»»

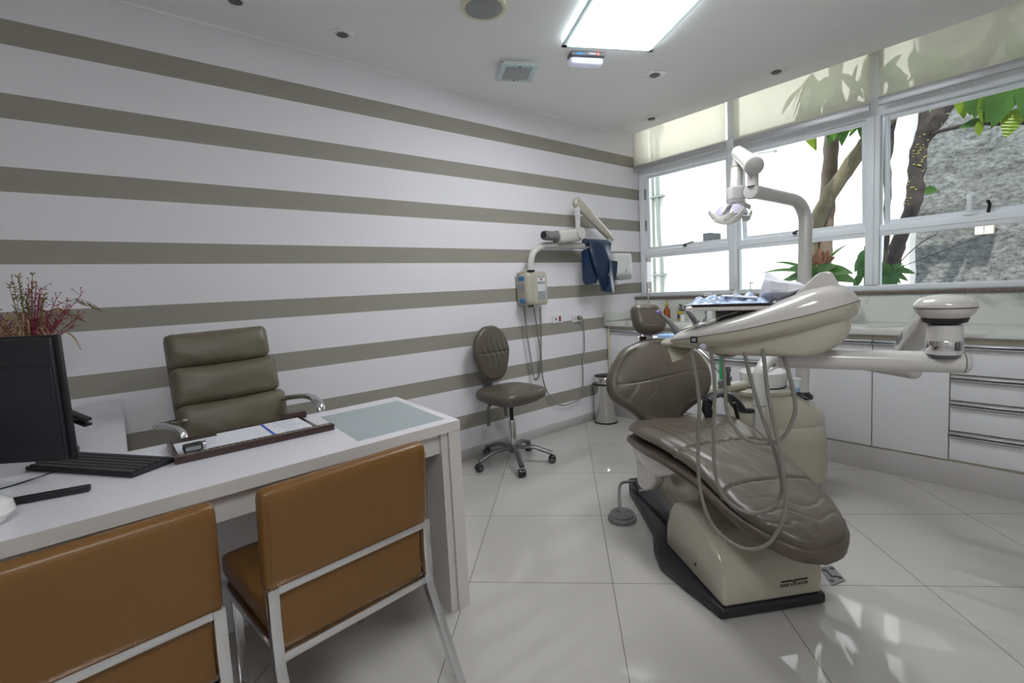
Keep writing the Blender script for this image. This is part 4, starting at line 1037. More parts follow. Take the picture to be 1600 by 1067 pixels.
sheet('paper_sheet', 'white sheet with faint handwriting at the left of the dark desk tray', .018, .150, .036, .24, z0 + .0085, lines=9, seed=2)
sheet('paper_sheet', 'blank white sheet in the middle of the dark desk tray', .150, .296, .036, .27, z0 + .0085, lines=0)
sheet('paper_sheet', 'white note sheet with blue edge and scribbles at the right of the tray', .296, .435, .036, .275, z0 + .0085, band=True, lines=7, seed=5)
t = thing('paper_sheet', 'white paper lying on the desk between keyboard and dark desk tray', 'paper', (-4.05, -.97, .744))
wpart('sheet', box(-4.105, -4.01, -1.07, -.90, .7434, .7442), 'paper', t, smooth=False)
t = thing('rubber_stamp', 'small black self-inking stamp standing on the papers', 'stamp', (-3.945, -1.06, z0 + .0098))
g = box(-3.972, -3.918, -1.085, -1.045, z0 + .0098, z0 + .032)
wpart('stamp_body', g, 'black', t, bevel=.004)
wpart('label', box(-3.966, -3.924, -1.0862, -1.0848, z0 + .0150, z0 + .0270), 'labelgrey', t, smooth=False)
wpart('grip', cyl((-3.918, -1.065, z0 + .023), (-3.908, -1.065, z0 + .023), .012, 16), 'steel', t)
# keyboard
kb = thing('keyboard', 'slim black computer keyboard lying askew on the desk', 'keyboard', (-4.180, -.985, .7434), math.atan2(.82, -.575))
# local x along the long edge, y across
Lk, Wk = .44, .128
g = G().add([(x, y, z) for (x, y, z) in [(-Lk / 2, -Wk / 2, 0), (Lk / 2, -Wk / 2, 0), (Lk / 2, Wk / 2, 0), (-Lk / 2, Wk / 2, 0), (-Lk / 2, -Wk / 2, .018), (Lk / 2, -Wk / 2, .018), (Lk / 2, Wk / 2, .012), (-Lk / 2, Wk / 2, .012)]], [(3, 2, 1, 0), (4, 5, 6, 7), (0, 1, 5, 4), (1, 2, 6, 5), (2, 3, 7, 6), (3, 0, 4, 7)])
build('case', g, 'blackmatte', kb, bevel=.003)
g = G()
for r in range(6):
    y = -Wk / 2 + .010 + r * .0192; zz = .018 - (y + Wk / 2) / Wk * .006
    x = -Lk / 2 + .008
    while x < Lk / 2 - .018:
        w = .0165
        if r == 5 and .06 < x + Lk / 2 < .10: w = .10
        g.merge(box(x, x + w, y, y + .0162, zz - .001, zz + .004)); x += w + .0022
ky = build('keys', g, 'key', kb, smooth=False)
# monitor seen from behind
MR = V((-4.229, -1.045, 0)); MD = V((-.80, .60, 0)); MN = V((-.60, -.80, 0))   # MN points to the camera side
mn = thing('computer_monitor', 'black flat computer monitor seen from behind on a slim stand', 'monitor', (-4.41, -.89, .743))
def mb(a0, a1, n0, n1, z0_, z1_, lean=-.02):
    return G().add([MR + MD * a + MN * (n - (z - .84) * lean) + DZ * z for z in (z0_, z1_) for n in (n0, n1) for a in (a0, a1)], [(0, 2, 3, 1), (4, 5, 7, 6), (0, 1, 5, 4), (1, 3, 7, 5), (3, 2, 6, 7), (2, 0, 4, 6)])
wpart('back_case', mb(.012, .52, 0, .014, .800, 1.155), 'blackmatte', mn, bevel=.003)
wpart('bezel', mb(0, .532, -.014, .0, .793, 1.163), 'black', mn, bevel=.003)
wpart('screen', mb(.012, .52, -.0155, -.014, .81, 1.15), 'black', mn, smooth=False)
wpart('lower_panel', mb(.016, .516, .014, .019, .804, 1.075), 'blackmatte', mn, bevel=.004)
wpart('cover_panel', mb(.085, .20, .019, .0202, .835, .905), 'blackmatte', mn, bevel=.0008)
g = G()
for i in range(14): g.merge(mb(.14 + i * .012, .148 + i * .012, .014, .0155, 1.078, 1.083))
wpart('vent_slots', g, 'black', mn, smooth=False)
sc = V((-4.505, -1.167, 0))
wpart('stand_column', bar([MR + MD * .32 + MN * .02 + DZ * .95, sc + MN * -.01 + DZ * .757], .06, .02, MN), 'black', mn, bevel=.003)
wpart('stand_foot', bar([V((-4.515, -1.165, .7525)), V((-4.194, -1.232, .7525))], .020, .017, (0, 0, 1)), 'black', mn, bevel=.003)
wpart('stand_foot', bar([sc + DZ * .7525, V((-4.66, -.90, .7525))], .022, .017), 'black', mn, bevel=.003)
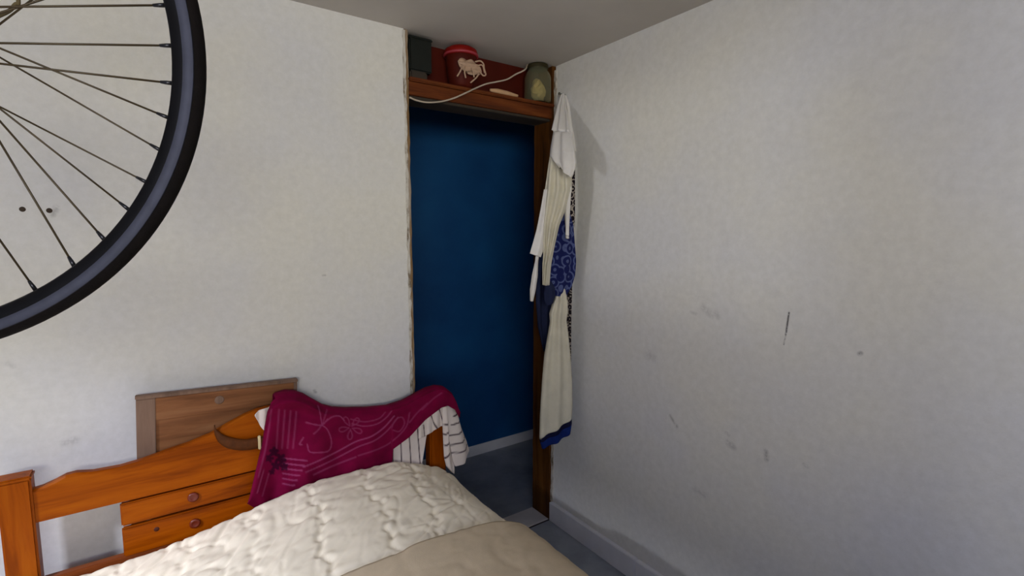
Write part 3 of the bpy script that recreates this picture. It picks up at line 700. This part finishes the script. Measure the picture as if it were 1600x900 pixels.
# ------------------------------------------------------------------ bicycle wheel hanging in the foreground
WC = np.array([-.2485, -1.2184, 1.7835]); WA = math.radians(24.95)
wh = tag(empty('bicycle_wheel', WC, -WA), 'black bicycle wheel with narrow tyre hanging from the ceiling above the bed', 'wheel')
ring_lathe('tyre', [(.3285+.0104*math.cos(x), .0108*math.sin(x)) for x in np.linspace(0, 2*math.pi, 16, endpoint=False)], M['rubber'], wh, 160)
ring_lathe('rim', [(.3055, -.004), (.3055, .004), (.308, .0085), (.319, .0105), (.331, .0105), (.331, -.0105), (.319, -.0105), (.308, -.0085)], M['rim'], wh, 160)
for s in (-1, 1):
    ring_lathe('brake_track', [(.3195, s*.0100), (.3195, s*.0113), (.3302, s*.0113), (.3302, s*.0100)], M['track'], wh, 160)
lathe('hub', [(.006, -.062), (.010, -.062), (.012, -.045), (.03, -.042), (.058, -.038), (.058, -.034), (.03, -.031), (.020, -.02), (.020, .02), (.03, .031), (.058, .034), (.058, .038), (.03, .042), (.012, .045), (.010, .062), (.006, .062)], M['hub'], wh, 32, 'Y')
lathe('axle', [(.004, -.075), (.004, .075)], M['steel'], wh, 12, 'Y')
spk = [(9.4, -1, 13.4), (1.3, -1, -18.7), (-6.4, -1, -26.4), (-13.7, -1, 34.3), (-20.8, 1, 59.2), (-28.3, 1, -28.3), (-35.3, -1, 20.7), (-43.5, 1, -3.5), (-51.8, 1, 24.2), (-60.9, -1, -28.9)]
a = 17.5; k = 0
while a < 360-74:
    spk.append((a, 1 if k % 2 else -1, a+(55 if (k//2) % 2 else -55))); a += 8.35; k += 1
nip = None
for ra, sd, ha in spk:
    ra, ha = math.radians(ra), math.radians(ha)
    e0 = np.array([.055*math.cos(ha), sd*.036, .055*math.sin(ha)]); e1 = np.array([.305*math.cos(ra), 0, .305*math.sin(ra)])
    o = tube('spoke', [e0, e1], .00115, M['spoke'], wh, 6, 0)
    d = (e1-e0)/np.linalg.norm(e1-e0)
    nq = tube('nipple', [e1-d*.012, e1-d*.006, e1], [.0016, .0022, .0024], M['hub'], o, 6, 0)
def wheel_pt(lx, lz, ly=0):
    return WC + lx*np.array([math.cos(WA), -math.sin(WA), 0]) + ly*np.array([math.sin(WA), math.cos(WA), 0]) + np.array([0, 0, lz])
cord = tube('hanging_cord', [wheel_pt(.02, -.07, -.052), wheel_pt(.08, -.02, -.03), wheel_pt(.1404, .0234, -.005), wheel_pt(.1582, .0376, -.004), wheel_pt(.162, .05, -.004), wheel_pt(.163, .15, -.004), wheel_pt(.163, .40, -.004), wheel_pt(.163, H-WC[2], -.004)], .0019, M['cord'], None, 8, 8)
tag(cord, 'thin brown cord tying the bicycle wheel to the ceiling', 'cord')
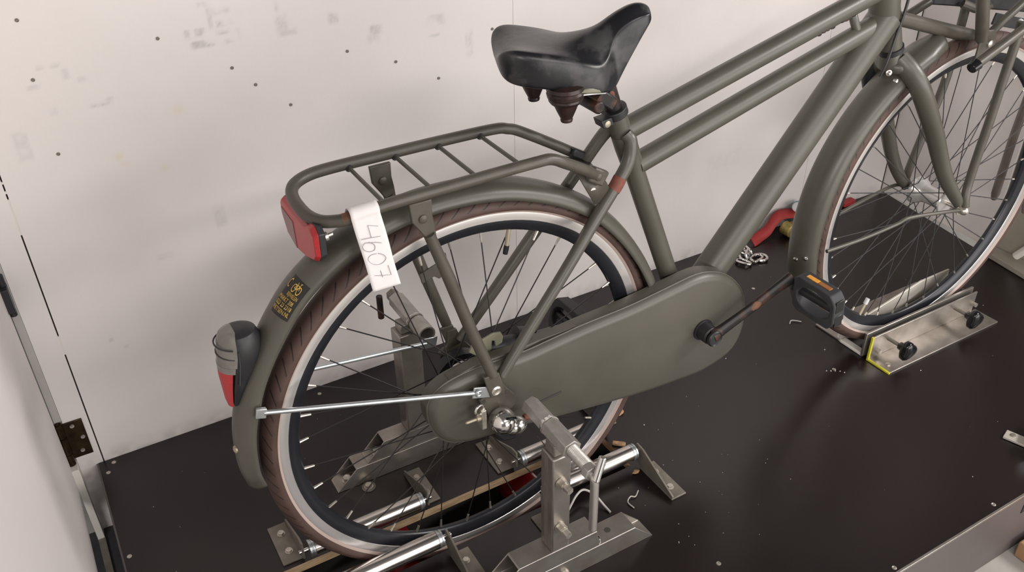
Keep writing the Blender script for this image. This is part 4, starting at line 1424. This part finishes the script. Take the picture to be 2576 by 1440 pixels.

««

Set problem:
Every line above that contains the word "Keep" should be reported.

Correct answer:
Keep writing the Blender script for this image. This is part 4, starting at line 1037. More parts follow. Take the picture to be 1600 by 1067 pixels.
Keep writing the Blender script for this image. This is part 4, starting at line 1424. This part finishes the script. Take the picture to be 2576 by 1440 pixels.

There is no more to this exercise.